**AIM OF THE TASK**
Give all of the lines again, with nothing added or dropped.

______

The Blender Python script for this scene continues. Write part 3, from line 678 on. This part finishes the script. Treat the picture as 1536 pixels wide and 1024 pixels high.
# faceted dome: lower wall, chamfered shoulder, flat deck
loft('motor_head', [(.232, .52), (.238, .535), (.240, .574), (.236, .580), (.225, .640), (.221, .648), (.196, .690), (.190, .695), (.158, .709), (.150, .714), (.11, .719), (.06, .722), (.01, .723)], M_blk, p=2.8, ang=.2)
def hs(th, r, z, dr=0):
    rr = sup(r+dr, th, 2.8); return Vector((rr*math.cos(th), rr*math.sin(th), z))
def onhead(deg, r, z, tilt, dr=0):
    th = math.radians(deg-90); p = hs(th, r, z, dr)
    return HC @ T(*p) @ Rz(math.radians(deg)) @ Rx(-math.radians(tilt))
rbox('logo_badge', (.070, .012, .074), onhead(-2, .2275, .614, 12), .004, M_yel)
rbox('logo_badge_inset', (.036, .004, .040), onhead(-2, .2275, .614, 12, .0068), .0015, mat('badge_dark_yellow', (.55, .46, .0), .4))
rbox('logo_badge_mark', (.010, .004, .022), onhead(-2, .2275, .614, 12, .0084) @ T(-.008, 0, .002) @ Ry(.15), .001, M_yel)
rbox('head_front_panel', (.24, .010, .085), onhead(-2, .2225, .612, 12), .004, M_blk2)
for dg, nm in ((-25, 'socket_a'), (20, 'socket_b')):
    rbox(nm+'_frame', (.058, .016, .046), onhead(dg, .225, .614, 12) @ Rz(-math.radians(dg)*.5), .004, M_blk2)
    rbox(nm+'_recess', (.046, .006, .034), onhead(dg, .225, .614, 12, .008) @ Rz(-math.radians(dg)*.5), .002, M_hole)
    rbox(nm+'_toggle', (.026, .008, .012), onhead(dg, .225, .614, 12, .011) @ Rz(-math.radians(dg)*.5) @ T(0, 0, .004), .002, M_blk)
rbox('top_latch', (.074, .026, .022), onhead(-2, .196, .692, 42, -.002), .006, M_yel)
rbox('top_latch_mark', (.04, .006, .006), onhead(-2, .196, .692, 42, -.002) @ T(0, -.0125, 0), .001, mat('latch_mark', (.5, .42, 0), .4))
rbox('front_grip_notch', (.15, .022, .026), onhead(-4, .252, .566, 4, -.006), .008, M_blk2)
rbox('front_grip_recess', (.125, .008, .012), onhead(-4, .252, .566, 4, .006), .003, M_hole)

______

**CORRECT RESPONSE**
The Blender Python script for this scene continues. Write part 3, from line 678 on. This part finishes the script. Treat the picture as 1536 pixels wide and 1024 pixels high.
# faceted dome: lower wall, chamfered shoulder, flat deck
loft('motor_head', [(.232, .52), (.238, .535), (.240, .574), (.236, .580), (.225, .640), (.221, .648), (.196, .690), (.190, .695), (.158, .709), (.150, .714), (.11, .719), (.06, .722), (.01, .723)], M_blk, p=2.8, ang=.2)
def hs(th, r, z, dr=0):
    rr = sup(r+dr, th, 2.8); return Vector((rr*math.cos(th), rr*math.sin(th), z))
def onhead(deg, r, z, tilt, dr=0):
    th = math.radians(deg-90); p = hs(th, r, z, dr)
    return HC @ T(*p) @ Rz(math.radians(deg)) @ Rx(-math.radians(tilt))
rbox('logo_badge', (.070, .012, .074), onhead(-2, .2275, .614, 12), .004, M_yel)
rbox('logo_badge_inset', (.036, .004, .040), onhead(-2, .2275, .614, 12, .0068), .0015, mat('badge_dark_yellow', (.55, .46, .0), .4))
rbox('logo_badge_mark', (.010, .004, .022), onhead(-2, .2275, .614, 12, .0084) @ T(-.008, 0, .002) @ Ry(.15), .001, M_yel)
rbox('head_front_panel', (.24, .010, .085), onhead(-2, .2225, .612, 12), .004, M_blk2)
for dg, nm in ((-25, 'socket_a'), (20, 'socket_b')):
    rbox(nm+'_frame', (.058, .016, .046), onhead(dg, .225, .614, 12) @ Rz(-math.radians(dg)*.5), .004, M_blk2)
    rbox(nm+'_recess', (.046, .006, .034), onhead(dg, .225, .614, 12, .008) @ Rz(-math.radians(dg)*.5), .002, M_hole)
    rbox(nm+'_toggle', (.026, .008, .012), onhead(dg, .225, .614, 12, .011) @ Rz(-math.radians(dg)*.5) @ T(0, 0, .004), .002, M_blk)
rbox('top_latch', (.074, .026, .022), onhead(-2, .196, .692, 42, -.002), .006, M_yel)
rbox('top_latch_mark', (.04, .006, .006), onhead(-2, .196, .692, 42, -.002) @ T(0, -.0125, 0), .001, mat('latch_mark', (.5, .42, 0), .4))
rbox('front_grip_notch', (.15, .022, .026), onhead(-4, .252, .566, 4, -.006), .008, M_blk2)
rbox('front_grip_recess', (.125, .008, .012), onhead(-4, .252, .566, 4, .006), .003, M_hole)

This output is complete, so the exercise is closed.